Nella ripresa, i giallorossi trovano meritatamente il vantaggio con un tracciante rasoterra, millimetrico e millimetrato, sbocciato dal sinistro di Bruno Conti. Immancabile, però, arriva la punizione a giro di interno destro di Michel Platini, come da recente, succitata tradizione. Ciò di cui i romanisti cominciano ad aver paura, visti i precedenti del dell’anno prima, puntualmente si materializza, tra l’altro con la firma dell’ex Mimmo Penzo.
Tutto da copione, ancora una volta, tanto che un esercito di titolisti si appresta a far uscire "Non c’è due senza tre". Quando inizia l’ultimo giro di lancetta utile, tutti pensano di sì. Quasi tutti: non lo pensa Nela che lancia lungo, non Bonetti che offre a Chierico una sponda di testa; allora non lo pensa neanche Chierico, che elegantemente controlla in palleggio e poi crossa in mezzo: a quel punto non lo pensa neanche Roberto Pruzzo, spalle alla porta nel cuore dell’area bianconera. Il Bomber capovolge se stesso, quando occorre. Alla Roma restava la speranza di un'azione, una sola. Pruzzo vede spiovere il pallone, sa che non avrà mai il tempo di controllare, girarsi e tentare di battere a rete: ha un cespuglio di maglie juventine attorno. Può fare soltanto una cosa. La fa. La rovesciata è talmente bella che chi la vede, in campo e fuori, soltanto in un secondo momento capisce che è anche vera. Tacconi le vola appresso, nell'aria immobile come il respiro di chi stenta a credere, fratturandosi un dito. È il novantesimo minuto più bello di sempre. Qualche secondo dopo il fischio finale di Casarin, Galeazzi lo raggiunge sul terreno di gioco: ancora incredulo e col fiato corto, lui trova le parole solo per dedicare il goal a Carlo Ancelotti, che nel primo tempo aveva visto terminare la sua stagione a causa dell'ennesimo infortunio al ginocchio.

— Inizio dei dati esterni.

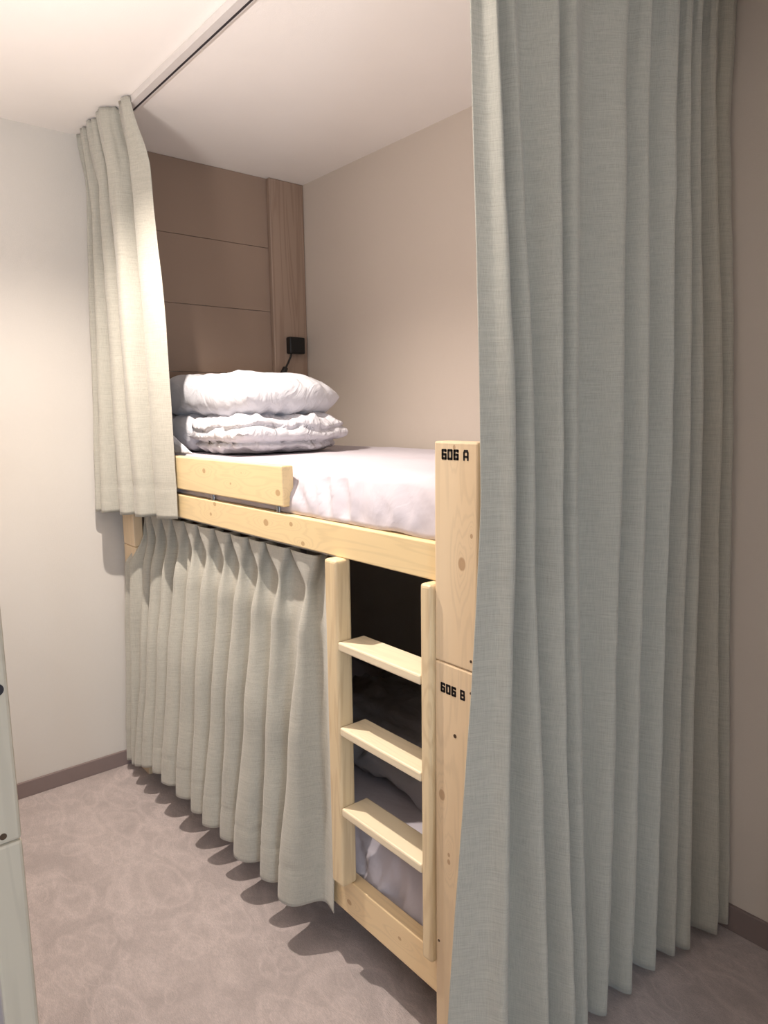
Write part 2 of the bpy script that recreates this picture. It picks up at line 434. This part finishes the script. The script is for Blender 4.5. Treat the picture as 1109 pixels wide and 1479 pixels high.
# ------------------------------------------------------------------ pillows and folded bedding
def cushion(name, c, size, mat, rot=0, tilt=(0, 0), pw=(2.6, .55), wr=.012, seed=0, parent=None, lift=None, rc=.22):
    """soft filled shape on a superelliptic plan, thick in the middle, thin at the seam"""
    bm = bmesh.new(); n = 56; sx, sy, h = size; g = {}
    R = Matrix.Rotation(rot, 3, 'Z') @ Matrix.Rotation(tilt[0], 3, 'X') @ Matrix.Rotation(tilt[1], 3, 'Y')
    for side in (1, -1):
        for i in range(n+1):
            for j in range(n+1):
                u = -1+2*i/n; v = -1+2*j/n
                u = math.sin(u*math.pi/2); v = math.sin(v*math.pi/2)
                edge = i in (0, n) or j in (0, n)
                if edge and side < 0: g[(i, j, -1)] = g[(i, j, 1)]; continue
                k = max(0, (1-abs(u)**pw[0])*(1-abs(v)**pw[0]))**pw[1]
                # edges pull in between the corners
                x = u*sx/2*(1-.03*(1-v*v))*math.sqrt(1-rc*v*v); y = v*sy/2*(1-.03*(1-u*u))*math.sqrt(1-rc*u*u)
                z = side*h/2*k
                w = noise.noise(Vector((x*9+seed, y*9, side*3)))*wr + noise.noise(Vector((x*24+seed, y*24, side)))*wr*.4
                w += abs(noise.noise(Vector((x*14+y*7+seed, y*14, 2+side))))*-wr*.8
                ed = min(1-abs(u), 1-abs(v)); rad = max(0, 1-ed*3.2)
                w += rad*wr*1.1*noise.noise(Vector((math.atan2(v, u)*7+seed, 0, side)))
                z += side*w*(.25+.75*min(1, k*2))
                p = R @ Vector((x, y, z))
                if lift: p.z += lift(p.x, p.y)
                g[(i, j, side)] = bm.verts.new(Vector(c)+p)
    for side in (1, -1):
        for i in range(n):
            for j in range(n):
                q = [g[(i, j, side)], g[(i+1, j, side)], g[(i+1, j+1, side)], g[(i, j+1, side)]]
                if side < 0: q.reverse()
                try: bm.faces.new(q)
                except ValueError: pass
    return obj(name, bm, mat, parent, smooth=True)

def flatten(o, zmin):
    for v in o.data.vertices:
        if v.co.z < zmin: v.co.z = zmin+(v.co.z-zmin)*.06
ZT = 1.3195
p_low = cushion('pillow', (.25, -.57, ZT+.072), (.44, .50, .150), M['pillow'], pw=(5, .33), seed=2.2, wr=.006)
flatten(p_low, ZT+.002)
# loose corner of its case standing up beside the duvet
bm = bmesh.new(); nf = 14; gr = []
for i in range(nf+1):
    a = i/nf; row = []
    for j in range(nf+1):
        b = j/nf
        x = .395+.17*a*(1-b*.86)-.012*b; z = ZT+.003+.105*b*(1-.35*a); y = -.842-.012*math.sin(a*math.pi)-.010*b+.006*noise.noise(Vector((a*4, b*4, 0)))
        row.append(bm.verts.new((x, y, z)))
    gr.append(row)
for r0, r1 in zip(gr, gr[1:]):
    for j in range(nf): bm.faces.new((r0[j], r1[j], r1[j+1], r0[j+1]))
fl = obj('pillowcase_corner', bm, M['pillow'], p_low, smooth=True)
md = fl.modifiers.new('thickness', 'SOLIDIFY'); md.thickness = .004; md.offset = 0
tag(p_low, 'lower white pillow half hidden by the short curtain, beside the folded duvet', 'pillow', 'pillows on the upper bunk')
bm_top = cushion('pillow', (.435, -.57, ZT+.205), (.73, .46, .170), M['pillow'], rot=.10, tilt=(.0, .03), pw=(4.2, .40), wr=.013, seed=5.4)
tag(bm_top, 'plump white pillow on top of the stack in the upper bunk', 'pillow', 'pillows on the upper bunk')
# folded duvet: several soft layers folded over one another, one mesh
duv = cushion('folded_duvet', (.610, -.565, ZT+.070), (.42, .50, .150), M['cotton'], rot=.05, pw=(4.5, .36), wr=.020, seed=9.1)
def duvet_shape(o, c, rot):
    """layer folds: creases running round the edge of the stack, a deep one under the middle"""
    for v in o.data.vertices:
        h = (v.co.z-(ZT+.0))/.14
        dx = v.co.x-c[0]; dy = v.co.y-c[1]; r = math.hypot(dx, dy)
        wob = .30*noise.noise(Vector((dx*5, dy*5, 1.0)))+.10*noise.noise(Vector((dx*16, dy*16, 4.0)))
        g = 0
        for hc, d in ((.30+wob*.4, .028), (.62+wob*1.4+dx*.3, .016)):
            g += d*math.exp(-((h-hc)/.055)**2)
        if r > .12: v.co.x -= dx/r*g; v.co.y -= dy/r*g
flatten(duv, ZT+.003)
duvet_shape(duv, (.610, -.565), 0)
tag(duv, 'white folded duvet under the top pillow on the upper mattress', 'duvet')

# things in the dark lower bunk
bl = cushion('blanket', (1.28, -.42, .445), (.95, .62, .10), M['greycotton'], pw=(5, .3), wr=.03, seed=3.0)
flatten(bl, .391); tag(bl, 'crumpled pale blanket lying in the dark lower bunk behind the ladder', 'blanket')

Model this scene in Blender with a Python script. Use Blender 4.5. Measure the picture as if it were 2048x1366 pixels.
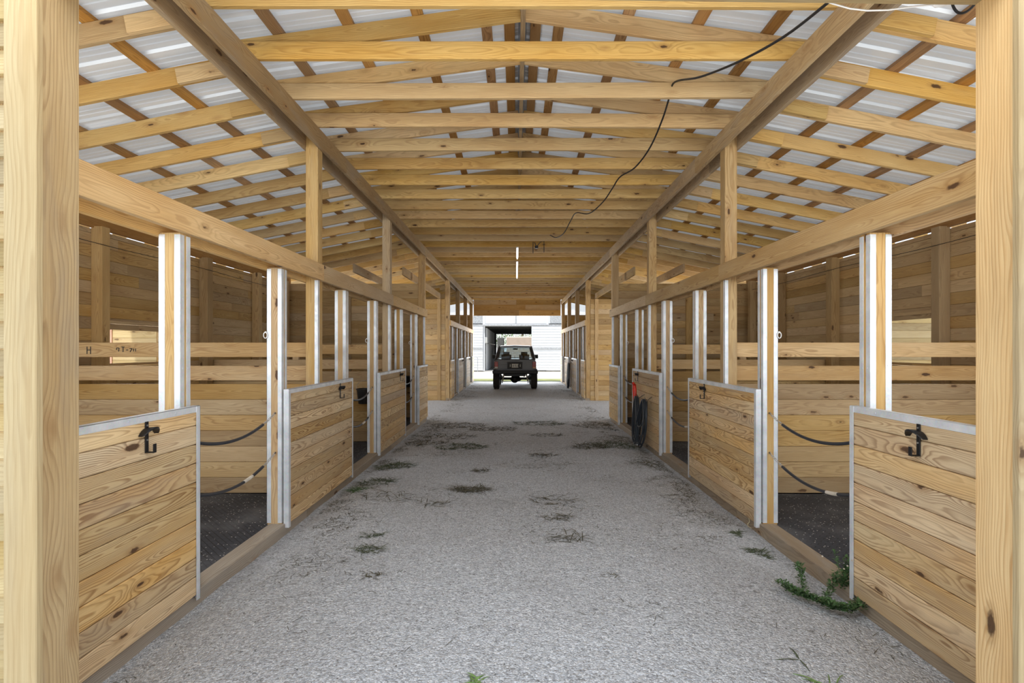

Il commento più esaustivo arriva dallo spogliatoio bianconero, è una specie di editoriale di Sua Maestà Platini: «Risultato giusto, la Juventus la stavo vedendo male dopo il gol di Conti. Il due a due l’ha voluto Pruzzo, non è un jolly, l’ha voluto Pruzzo perché ha cercato di fare gol per tutta la partita».